Pour une approche réellement progressive, il faut soutenir un nouveau Traité d’interdiction
La seule manière d’écarter le danger d’une guerre nucléaire est d’interdire et d’éliminer les armes nucléaires. Pour le rappeler et s’en assurer (puisque cette évidence est encore déniée dans certains pays), un Traité international d’interdiction des armes nucléaires constitue la prochaine étape logique vers l’élimination totale des armes nucléaires, à l’image des traités d’interdiction des armes chimiques et bactériologiques.
Ce Traité ne fera pas disparaître les armes nucléaires par enchantement, mais fournira un cadre clair et des objectifs tangibles pour permettre à l’ « approche progressive » de se développer plus concrètement.
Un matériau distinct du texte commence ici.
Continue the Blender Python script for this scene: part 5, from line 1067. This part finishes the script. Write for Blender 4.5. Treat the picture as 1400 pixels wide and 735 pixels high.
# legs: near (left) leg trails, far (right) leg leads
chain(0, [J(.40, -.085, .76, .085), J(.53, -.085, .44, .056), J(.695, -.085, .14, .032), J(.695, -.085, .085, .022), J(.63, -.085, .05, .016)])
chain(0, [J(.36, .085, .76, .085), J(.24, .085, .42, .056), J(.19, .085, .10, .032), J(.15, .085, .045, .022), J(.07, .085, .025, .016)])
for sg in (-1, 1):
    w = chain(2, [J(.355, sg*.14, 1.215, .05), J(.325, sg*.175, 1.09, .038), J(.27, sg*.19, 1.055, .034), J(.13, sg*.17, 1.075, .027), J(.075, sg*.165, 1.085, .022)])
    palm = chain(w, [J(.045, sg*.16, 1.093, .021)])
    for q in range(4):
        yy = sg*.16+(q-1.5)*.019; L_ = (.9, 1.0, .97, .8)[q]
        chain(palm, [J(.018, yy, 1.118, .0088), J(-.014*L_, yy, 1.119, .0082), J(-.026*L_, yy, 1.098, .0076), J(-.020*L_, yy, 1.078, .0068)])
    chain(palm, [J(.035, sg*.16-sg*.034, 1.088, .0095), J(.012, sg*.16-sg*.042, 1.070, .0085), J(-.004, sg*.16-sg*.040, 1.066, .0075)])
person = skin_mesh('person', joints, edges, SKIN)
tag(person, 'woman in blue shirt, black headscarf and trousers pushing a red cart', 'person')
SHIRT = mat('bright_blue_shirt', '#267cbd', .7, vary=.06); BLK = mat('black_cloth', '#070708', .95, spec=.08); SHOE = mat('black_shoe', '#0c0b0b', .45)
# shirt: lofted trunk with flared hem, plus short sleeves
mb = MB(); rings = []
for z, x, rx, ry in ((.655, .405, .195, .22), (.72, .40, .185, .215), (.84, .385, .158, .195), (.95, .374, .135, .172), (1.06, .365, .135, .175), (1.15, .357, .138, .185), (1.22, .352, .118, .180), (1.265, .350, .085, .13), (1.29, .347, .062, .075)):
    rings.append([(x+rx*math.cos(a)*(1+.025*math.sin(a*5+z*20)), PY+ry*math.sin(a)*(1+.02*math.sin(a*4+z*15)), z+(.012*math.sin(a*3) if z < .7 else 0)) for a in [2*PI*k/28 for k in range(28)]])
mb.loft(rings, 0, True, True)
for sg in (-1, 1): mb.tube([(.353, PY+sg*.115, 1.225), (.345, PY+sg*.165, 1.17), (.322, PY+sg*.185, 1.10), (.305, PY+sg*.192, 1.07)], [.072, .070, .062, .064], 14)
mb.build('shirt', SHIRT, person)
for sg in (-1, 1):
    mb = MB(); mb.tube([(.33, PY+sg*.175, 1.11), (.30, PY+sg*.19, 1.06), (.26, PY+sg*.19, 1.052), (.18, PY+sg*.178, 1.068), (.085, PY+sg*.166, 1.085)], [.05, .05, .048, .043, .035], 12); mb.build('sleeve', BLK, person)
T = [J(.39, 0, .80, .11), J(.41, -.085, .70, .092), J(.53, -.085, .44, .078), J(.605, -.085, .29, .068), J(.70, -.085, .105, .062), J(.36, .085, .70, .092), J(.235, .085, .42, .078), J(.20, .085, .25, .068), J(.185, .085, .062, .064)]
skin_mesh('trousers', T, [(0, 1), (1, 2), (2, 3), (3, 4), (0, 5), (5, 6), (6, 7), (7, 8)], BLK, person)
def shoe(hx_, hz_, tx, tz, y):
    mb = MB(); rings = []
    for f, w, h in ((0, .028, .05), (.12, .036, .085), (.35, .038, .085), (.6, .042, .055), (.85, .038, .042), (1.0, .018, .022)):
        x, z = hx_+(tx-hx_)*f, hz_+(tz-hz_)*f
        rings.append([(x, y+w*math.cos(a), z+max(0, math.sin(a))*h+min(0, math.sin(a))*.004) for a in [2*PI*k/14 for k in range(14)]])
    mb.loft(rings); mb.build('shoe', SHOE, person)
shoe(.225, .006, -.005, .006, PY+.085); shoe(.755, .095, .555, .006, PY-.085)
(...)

Un nouveau Traité donnerait un nouveau souffle au TNP et renforcerait le régime de non-prolifération et de désarmement.
139 États-membres des Nations unies veulent casser le statu quo du TNP en appelant à des négociations pour l’élaboration de ce nouveau Traité. L’Assemblée générale des Nations unies (où la majorité des voix est déjà largement assurée) lancera probablement le processus à la fin de l’année 2016. Avec ou sans les États nucléarisés et leurs alliés.
La modernisation annoncée (d’ici à 2020) des têtes nucléaires B-61 américaines stationnées à Kleine Brogel (et donc le transport de ces ogives jusqu’aux États-Unis) ainsi que la décision sur le dual use des potentiels remplaçants des F-16 offrent deux opportunités à la Belgique de s’inscrire dans le sens de l’histoire et de se positionner à la pointe du travail pour l’élimination totale des armes nucléaires, comme elle l’avait fait par exemple pour les bombes à sous-munitions.
En tout logique et à tout le moins, nous espérons que la Belgique revoit rapidement son positionnement vis-à-vis de cette nouvelle approche humanitaire et adoptera un positionnement constructif et positif lors du prochain vote de l’Assemblée générale de l’ONU et lors des négociations qui s’annoncent pour l’année prochaine.